A análise da prova revela que a Ré simulou a celebração de um contrato de cartão de crédito com o velado intuito de aplicar juros
extorsivos, muito superiores aos aplicados nos contratos de mútuo consignado, nos quais geralmente as taxas não ultrapassam
a taxa de 2% ao mês, quando não inferiores a 1% ao mês.
Apesar do esforço intelectivo da Ré, ela não conseguiu convencer o juízo de que realmente celebrou com a parte Autora um
contrato de cartão de crédito, sequer se dignando de juntar aos autos cópia do suposto “plástico” remetido à parte autora, objeto
que retrataria sobremaneira a existência do alegado contrato.

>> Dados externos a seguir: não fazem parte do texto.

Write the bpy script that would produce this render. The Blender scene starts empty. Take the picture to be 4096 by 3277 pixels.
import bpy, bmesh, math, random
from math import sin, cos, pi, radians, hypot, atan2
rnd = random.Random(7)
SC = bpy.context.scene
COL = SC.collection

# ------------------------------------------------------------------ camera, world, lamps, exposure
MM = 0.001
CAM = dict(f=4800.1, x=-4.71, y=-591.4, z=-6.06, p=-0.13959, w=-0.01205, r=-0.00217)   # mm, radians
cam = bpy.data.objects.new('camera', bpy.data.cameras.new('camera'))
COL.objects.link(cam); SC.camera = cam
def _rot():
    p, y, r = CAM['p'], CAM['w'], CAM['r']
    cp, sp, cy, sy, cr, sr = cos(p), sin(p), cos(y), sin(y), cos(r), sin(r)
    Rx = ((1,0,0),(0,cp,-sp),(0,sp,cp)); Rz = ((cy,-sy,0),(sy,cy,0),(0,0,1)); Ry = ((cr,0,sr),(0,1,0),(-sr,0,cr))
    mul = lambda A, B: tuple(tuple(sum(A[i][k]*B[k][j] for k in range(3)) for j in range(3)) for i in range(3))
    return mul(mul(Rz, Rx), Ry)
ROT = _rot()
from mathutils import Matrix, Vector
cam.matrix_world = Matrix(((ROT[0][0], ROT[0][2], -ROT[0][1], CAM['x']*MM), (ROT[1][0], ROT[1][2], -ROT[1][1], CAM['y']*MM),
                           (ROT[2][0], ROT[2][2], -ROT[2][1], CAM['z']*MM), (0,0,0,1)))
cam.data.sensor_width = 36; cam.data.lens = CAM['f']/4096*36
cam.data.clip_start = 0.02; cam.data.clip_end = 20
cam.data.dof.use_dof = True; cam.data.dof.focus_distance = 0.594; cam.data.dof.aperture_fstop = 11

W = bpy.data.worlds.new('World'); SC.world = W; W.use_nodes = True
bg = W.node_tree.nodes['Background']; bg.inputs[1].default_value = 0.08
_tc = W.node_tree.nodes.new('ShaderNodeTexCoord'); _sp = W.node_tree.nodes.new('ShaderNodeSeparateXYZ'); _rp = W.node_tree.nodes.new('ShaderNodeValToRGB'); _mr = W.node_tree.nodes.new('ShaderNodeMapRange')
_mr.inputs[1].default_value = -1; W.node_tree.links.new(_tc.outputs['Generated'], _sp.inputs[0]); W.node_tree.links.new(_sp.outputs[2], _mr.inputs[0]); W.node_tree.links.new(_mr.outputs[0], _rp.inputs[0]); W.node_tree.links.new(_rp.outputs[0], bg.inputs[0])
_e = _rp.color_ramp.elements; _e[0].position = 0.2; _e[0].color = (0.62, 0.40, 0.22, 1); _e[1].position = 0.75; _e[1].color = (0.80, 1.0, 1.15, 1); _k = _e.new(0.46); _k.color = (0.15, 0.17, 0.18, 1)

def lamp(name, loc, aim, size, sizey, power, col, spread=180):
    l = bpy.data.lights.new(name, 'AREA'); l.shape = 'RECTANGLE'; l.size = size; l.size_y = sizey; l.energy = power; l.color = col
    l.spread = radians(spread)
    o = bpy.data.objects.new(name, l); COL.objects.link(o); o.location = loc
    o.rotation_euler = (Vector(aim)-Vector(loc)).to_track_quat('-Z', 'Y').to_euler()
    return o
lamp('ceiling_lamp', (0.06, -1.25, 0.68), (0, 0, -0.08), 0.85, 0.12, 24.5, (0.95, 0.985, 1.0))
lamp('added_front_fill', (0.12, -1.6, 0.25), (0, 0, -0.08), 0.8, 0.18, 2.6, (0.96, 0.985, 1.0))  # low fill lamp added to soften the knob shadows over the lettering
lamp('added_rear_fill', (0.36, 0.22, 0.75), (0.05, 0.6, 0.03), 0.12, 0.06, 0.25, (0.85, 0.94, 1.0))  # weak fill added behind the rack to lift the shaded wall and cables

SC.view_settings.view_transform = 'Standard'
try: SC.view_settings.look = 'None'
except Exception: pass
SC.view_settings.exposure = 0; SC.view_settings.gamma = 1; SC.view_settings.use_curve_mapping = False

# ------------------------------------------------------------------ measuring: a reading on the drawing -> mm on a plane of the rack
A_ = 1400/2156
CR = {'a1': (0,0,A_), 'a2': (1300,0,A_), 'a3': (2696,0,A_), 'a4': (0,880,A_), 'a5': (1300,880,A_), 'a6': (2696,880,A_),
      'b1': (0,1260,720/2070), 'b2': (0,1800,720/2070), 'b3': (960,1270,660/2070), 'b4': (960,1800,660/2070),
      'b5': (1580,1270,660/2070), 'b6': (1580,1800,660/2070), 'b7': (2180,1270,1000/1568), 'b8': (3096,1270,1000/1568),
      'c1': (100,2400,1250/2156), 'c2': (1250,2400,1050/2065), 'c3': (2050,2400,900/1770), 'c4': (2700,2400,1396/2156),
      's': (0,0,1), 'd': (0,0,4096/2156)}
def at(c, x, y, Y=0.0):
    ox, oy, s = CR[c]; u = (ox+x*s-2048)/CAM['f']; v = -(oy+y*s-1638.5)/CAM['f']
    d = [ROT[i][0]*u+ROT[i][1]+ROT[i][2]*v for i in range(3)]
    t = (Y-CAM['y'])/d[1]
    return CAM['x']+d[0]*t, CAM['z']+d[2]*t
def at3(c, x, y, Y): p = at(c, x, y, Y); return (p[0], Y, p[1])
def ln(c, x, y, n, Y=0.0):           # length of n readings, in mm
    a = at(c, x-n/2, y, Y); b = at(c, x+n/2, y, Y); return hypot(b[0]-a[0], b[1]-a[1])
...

A Ré jamais expediu e emitiu para a parte Autora qualquer cartão de crédito, pois é uma instituição bancária e não tem entre
seus objetivos societários a função de operar cartão de crédito, atividade que é restrita às operadoras de cartão de crédito, que
também compões o sistema financeiro nacional, mas não podem emprestar dinheiro.
Gize-se mais uma vez que as operadoras de cartão de crédito não emprestam dinheiro aos seus clientes, tanto é que captam
junto ao sistema bancários empréstimos para cobrir os saques em dinheiro realizados pelos clientes, realidade usada por elas
para justificar os altíssimos juros cobrados nas dívidas de cartões de crédito.
Uma prova cabal de que não houve emissão de cartão de crédito e nem uso dele pela parte demandante é que o suposto saque
não foi realmente um saque, mas sim uma transferência eletrônica da ré para a conta da parte autora, o que sepulta de vez a
tese de que houve um saque mediante uso de um plástico, de um cartão de crédito.
Mais grave do que a simulação de um contrato de cartão de crédito é o fato de a Demandada ter descontado do benefício da
parte Autora apenas o valor mínimo para pagamento, fazendo emergir uma dívida infindável e impondo a incidência de juros em
percentual altíssimo de mais de 6% ao mês, fato retratado nas falsas faturas, as quais fazem alusão ao uso do crédito rotativo e
do pagamento mínimo do débito do simulacro de cartão de crédito.
Agindo da forma acima inferida, a Ré auferiu lucros abusos, pois impôs desnecessariamente à parte autora o pagamento de juros
de crédito rotativo e a distensão de uma dívida por prazo desarrazoado, apesar de ser uma operação de baixíssimo risco, eis que
garantida por desconto no benefícios previdenciário.
A conduta da Ré feriu a boa-fé objetiva, porquanto não se espera de uma instituição bancária uma simulação de contrato, tampouco a aplicação de juros de uso de crédito rotativo quando havia possibilidade de solução menor onerosa, muito menos a
invasão indevida no campo de atuação das operadoras de cartão de crédito.